WRITTEN EXERCISE:
In the listing below, find the line that contains "Write a Blender" and the line that contains "C = sc.collection". Quote both and every line between them, exactly, and nothing more.

* Begin DATA LINES *

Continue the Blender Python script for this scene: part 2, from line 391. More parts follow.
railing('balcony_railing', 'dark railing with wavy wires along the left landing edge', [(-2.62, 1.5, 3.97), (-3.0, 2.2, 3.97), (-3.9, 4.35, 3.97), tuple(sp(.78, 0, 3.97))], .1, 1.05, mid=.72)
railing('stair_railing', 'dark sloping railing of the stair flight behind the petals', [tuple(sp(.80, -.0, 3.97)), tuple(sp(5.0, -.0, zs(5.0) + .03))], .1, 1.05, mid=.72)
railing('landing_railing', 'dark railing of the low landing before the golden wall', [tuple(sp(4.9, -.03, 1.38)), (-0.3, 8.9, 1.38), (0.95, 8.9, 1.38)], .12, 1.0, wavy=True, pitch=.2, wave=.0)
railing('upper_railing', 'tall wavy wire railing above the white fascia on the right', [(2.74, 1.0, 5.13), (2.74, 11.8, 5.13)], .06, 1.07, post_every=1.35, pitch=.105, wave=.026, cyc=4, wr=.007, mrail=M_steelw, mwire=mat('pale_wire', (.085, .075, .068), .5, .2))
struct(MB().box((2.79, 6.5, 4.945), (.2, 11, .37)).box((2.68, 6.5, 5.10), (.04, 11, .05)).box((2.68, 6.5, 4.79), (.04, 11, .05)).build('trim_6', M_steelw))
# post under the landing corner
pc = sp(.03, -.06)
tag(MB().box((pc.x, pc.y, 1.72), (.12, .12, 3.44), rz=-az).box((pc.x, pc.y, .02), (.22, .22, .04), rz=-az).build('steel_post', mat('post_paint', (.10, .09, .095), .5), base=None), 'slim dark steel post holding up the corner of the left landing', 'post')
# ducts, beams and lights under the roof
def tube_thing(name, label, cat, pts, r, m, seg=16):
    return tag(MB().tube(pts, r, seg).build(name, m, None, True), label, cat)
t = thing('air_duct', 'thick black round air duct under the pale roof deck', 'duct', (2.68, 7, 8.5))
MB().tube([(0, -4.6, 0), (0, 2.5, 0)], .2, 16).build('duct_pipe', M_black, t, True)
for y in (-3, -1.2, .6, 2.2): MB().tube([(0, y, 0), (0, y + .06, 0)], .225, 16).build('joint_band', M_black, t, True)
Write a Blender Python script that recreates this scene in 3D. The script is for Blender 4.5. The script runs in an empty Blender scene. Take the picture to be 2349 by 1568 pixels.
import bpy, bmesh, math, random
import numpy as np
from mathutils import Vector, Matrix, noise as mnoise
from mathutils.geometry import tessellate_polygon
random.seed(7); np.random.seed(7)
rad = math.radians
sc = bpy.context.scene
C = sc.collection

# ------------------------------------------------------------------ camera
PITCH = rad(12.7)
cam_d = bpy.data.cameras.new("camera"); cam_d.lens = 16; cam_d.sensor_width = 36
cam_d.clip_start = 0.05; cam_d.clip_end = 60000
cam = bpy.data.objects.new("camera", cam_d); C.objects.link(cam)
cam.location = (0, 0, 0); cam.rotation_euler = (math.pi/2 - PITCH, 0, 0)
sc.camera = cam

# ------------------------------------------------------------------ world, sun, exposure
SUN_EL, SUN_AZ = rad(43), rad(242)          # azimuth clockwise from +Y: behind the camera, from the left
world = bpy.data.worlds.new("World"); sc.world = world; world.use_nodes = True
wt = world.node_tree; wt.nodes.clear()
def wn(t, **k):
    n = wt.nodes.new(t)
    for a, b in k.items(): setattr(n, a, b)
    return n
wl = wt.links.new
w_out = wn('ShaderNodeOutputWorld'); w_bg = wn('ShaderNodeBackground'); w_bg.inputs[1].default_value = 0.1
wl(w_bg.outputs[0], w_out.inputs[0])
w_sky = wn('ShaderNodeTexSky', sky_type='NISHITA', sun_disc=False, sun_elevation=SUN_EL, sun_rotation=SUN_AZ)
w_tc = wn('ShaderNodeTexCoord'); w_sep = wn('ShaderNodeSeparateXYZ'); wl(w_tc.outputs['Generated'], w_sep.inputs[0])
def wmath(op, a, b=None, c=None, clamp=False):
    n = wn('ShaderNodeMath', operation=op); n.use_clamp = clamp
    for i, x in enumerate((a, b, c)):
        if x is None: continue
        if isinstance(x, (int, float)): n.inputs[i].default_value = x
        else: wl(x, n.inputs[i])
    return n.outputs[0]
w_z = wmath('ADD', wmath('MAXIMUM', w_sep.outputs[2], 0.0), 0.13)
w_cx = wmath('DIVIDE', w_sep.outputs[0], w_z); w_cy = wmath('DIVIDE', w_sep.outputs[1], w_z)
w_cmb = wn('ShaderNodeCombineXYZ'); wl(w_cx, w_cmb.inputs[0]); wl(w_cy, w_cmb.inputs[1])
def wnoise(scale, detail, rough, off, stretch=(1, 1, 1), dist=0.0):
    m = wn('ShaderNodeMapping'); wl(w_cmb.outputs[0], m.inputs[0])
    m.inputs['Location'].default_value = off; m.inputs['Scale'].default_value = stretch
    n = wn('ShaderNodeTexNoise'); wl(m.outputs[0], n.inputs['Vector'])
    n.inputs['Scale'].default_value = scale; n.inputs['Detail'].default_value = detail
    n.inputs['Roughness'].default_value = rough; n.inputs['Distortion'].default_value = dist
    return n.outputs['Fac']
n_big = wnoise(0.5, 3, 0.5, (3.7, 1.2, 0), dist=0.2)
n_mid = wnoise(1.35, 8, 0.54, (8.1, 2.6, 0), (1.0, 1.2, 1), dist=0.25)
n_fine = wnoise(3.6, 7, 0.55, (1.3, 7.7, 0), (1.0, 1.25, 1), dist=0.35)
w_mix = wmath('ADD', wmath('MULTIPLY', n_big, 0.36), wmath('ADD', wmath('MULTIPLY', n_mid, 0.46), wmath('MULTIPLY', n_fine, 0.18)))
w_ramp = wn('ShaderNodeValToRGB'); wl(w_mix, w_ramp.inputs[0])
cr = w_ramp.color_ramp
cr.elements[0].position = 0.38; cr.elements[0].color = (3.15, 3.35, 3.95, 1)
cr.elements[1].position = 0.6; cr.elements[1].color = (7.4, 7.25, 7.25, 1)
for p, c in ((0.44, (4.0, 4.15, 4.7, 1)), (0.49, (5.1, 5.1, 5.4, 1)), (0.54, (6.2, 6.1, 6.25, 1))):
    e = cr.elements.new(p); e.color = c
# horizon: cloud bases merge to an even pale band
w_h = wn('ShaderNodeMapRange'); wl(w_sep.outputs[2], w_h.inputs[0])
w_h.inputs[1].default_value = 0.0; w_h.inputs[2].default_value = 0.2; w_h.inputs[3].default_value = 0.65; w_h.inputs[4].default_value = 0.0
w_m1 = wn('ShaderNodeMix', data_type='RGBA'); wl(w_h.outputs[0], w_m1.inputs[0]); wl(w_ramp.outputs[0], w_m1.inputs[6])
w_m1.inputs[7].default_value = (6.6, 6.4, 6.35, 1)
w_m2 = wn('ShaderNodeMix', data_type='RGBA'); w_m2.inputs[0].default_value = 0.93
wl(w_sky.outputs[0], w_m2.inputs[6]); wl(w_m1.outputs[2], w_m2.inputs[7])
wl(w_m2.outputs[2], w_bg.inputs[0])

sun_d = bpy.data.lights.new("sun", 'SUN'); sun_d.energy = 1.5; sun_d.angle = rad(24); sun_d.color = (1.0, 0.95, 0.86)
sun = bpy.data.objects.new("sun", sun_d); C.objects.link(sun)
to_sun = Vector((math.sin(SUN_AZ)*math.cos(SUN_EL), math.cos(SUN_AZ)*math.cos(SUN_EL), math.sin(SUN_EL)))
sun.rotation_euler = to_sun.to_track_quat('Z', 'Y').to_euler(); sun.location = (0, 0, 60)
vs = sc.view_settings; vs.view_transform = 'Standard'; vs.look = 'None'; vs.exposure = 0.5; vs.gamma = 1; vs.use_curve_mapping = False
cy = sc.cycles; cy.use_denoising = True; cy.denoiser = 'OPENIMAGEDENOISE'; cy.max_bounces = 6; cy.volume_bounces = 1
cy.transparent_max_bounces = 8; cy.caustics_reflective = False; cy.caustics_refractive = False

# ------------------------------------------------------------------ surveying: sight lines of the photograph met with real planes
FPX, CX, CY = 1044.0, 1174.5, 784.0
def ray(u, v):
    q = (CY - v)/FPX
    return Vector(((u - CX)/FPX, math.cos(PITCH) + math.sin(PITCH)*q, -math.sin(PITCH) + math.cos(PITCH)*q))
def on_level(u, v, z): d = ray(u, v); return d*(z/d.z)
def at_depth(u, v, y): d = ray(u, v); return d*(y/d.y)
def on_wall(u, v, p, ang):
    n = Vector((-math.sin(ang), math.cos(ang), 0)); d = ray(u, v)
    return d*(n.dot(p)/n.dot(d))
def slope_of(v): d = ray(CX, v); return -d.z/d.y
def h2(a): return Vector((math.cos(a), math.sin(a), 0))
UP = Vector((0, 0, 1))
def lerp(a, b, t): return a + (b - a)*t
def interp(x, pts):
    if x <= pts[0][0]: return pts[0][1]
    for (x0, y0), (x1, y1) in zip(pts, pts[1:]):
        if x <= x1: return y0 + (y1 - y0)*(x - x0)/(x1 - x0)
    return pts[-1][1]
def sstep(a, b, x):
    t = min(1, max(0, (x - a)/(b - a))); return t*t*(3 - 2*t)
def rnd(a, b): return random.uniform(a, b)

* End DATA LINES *

COMPLETED EXERCISE:
Write a Blender Python script that recreates this scene in 3D. The script is for Blender 4.5. The script runs in an empty Blender scene. Take the picture to be 2349 by 1568 pixels.
import bpy, bmesh, math, random
import numpy as np
from mathutils import Vector, Matrix, noise as mnoise
from mathutils.geometry import tessellate_polygon
random.seed(7); np.random.seed(7)
rad = math.radians
sc = bpy.context.scene
C = sc.collection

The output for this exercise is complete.